EDITO – L’ascension du cinéma chinois

Posté le 5 mars 2020 par

Depuis le carton planétaire du Parasite de Bong Joon-ho, aussi bien critique, public, qu’en termes de récompenses, le monde entier a les yeux braqués sur le cinéma coréen. Il faut dire que depuis le début du 2e millénaire, le pays du matin calme a proposé à travers sa nouvelle vague, un courant dont Bong en est un éminent représentant, un cinéma particulièrement aiguisé et séduisant, avec une certaine constance.
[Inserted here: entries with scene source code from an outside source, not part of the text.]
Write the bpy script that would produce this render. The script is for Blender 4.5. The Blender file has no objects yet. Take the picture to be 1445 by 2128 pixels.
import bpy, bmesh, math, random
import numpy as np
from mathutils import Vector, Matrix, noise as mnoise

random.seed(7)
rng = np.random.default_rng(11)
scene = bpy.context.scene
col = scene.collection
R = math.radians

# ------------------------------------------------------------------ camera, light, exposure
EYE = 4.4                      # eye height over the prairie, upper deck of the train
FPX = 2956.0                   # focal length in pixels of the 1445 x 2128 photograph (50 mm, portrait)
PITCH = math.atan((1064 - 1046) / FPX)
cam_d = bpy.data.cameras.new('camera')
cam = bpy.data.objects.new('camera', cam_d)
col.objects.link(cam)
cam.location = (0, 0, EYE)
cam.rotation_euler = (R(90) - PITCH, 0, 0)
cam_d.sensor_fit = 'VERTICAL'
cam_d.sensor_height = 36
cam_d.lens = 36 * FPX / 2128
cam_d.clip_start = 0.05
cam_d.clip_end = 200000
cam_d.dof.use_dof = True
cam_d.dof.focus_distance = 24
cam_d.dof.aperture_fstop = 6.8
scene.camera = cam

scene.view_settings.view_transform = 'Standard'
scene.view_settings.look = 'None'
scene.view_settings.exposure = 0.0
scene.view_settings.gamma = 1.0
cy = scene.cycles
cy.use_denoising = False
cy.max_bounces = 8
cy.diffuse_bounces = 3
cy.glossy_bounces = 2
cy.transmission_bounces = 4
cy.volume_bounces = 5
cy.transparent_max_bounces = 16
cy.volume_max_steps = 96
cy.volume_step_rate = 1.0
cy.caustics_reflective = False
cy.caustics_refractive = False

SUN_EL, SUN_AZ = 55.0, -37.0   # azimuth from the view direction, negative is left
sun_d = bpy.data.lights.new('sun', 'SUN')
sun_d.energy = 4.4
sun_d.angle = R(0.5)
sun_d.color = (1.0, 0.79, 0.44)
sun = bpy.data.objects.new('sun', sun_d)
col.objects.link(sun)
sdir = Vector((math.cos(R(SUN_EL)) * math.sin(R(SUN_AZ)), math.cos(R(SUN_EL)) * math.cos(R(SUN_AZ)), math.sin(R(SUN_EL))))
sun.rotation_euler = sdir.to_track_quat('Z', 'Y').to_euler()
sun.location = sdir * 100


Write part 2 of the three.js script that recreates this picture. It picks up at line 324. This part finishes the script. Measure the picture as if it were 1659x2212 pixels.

Pourtant, une autre culture asiatique mériterait encore plus d’attention et montre un dynamisme flamboyant depuis quelques années, et une accélération de sa puissance depuis deux ans. Il s’agit de la Chine, qui a raflé beaucoup de place dans le Top 2019 de notre rédaction.

En 2019, il y a eu An Elephant Sitting Still, Un grand voyage vers la nuit, Les Éternels, So Long My Son, Vivre et chanter, Un Été à Changsha, Le Lac aux oies sauvages. 2020 entame à peine son troisième mois que trois films chinois sont sortis dans nos salles obscures : Séjour dans les monts Fuchun, 3 aventures de Brooke, Jinpa. Et nous n’avons pas parlé des autres cinémas chinois, en l’occurrence de Taïwan et Singapour, qui dialoguent avec les autres cultures chinoises : Les Étendues imaginaires, Face à la nuit, Nina Wu, Wet Season… Comme le montre et l’explique le Dictionnaire des cinémas chinois paru récemment chez Hémisphères Éditions, les cinémas chinois ne cessent de s’alimenter et se répondre les uns les autres, en faisant circuler notamment les artistes d’un pays à un autre. Les réalisateurs chinois peuvent être de jeunes nouveaux prometteurs (Bi Gan, Anthony Chen), des confirmés qui déploient le meilleur de leurs ressources (Jia Zhang-ke, Wang Xiaoshuai, Diao Yinan). Il reste également des grands maîtres dont nous attendons les prochains chefs-d’œuvre : le sublime Shadow de Zhang Yimou, après un passage remarqué en festivals, bénéficiera d’une belle sortie vidéo en France, et Hou Hsiao-hsien a un projet en réflexion, alors que l’on pouvait douter de sa capacité à fédérer à nouveau après The Assassin en 2015, film ultime mais si radical qu’il a déboussolé le public. Et puis, à l’instar du cinéma coréen, la jeune garde du cinéma chinois se diversifie, en témoigne les premiers films de réalisatrices, ainsi que les films dédiés aux minorités (A First Farewell de Wang Lina, Balloon de Pema Tseden, A Dog Barking at the moon de Xiang Zi) présentés au Festival Allers-Retours du cinéma d’auteur chinois.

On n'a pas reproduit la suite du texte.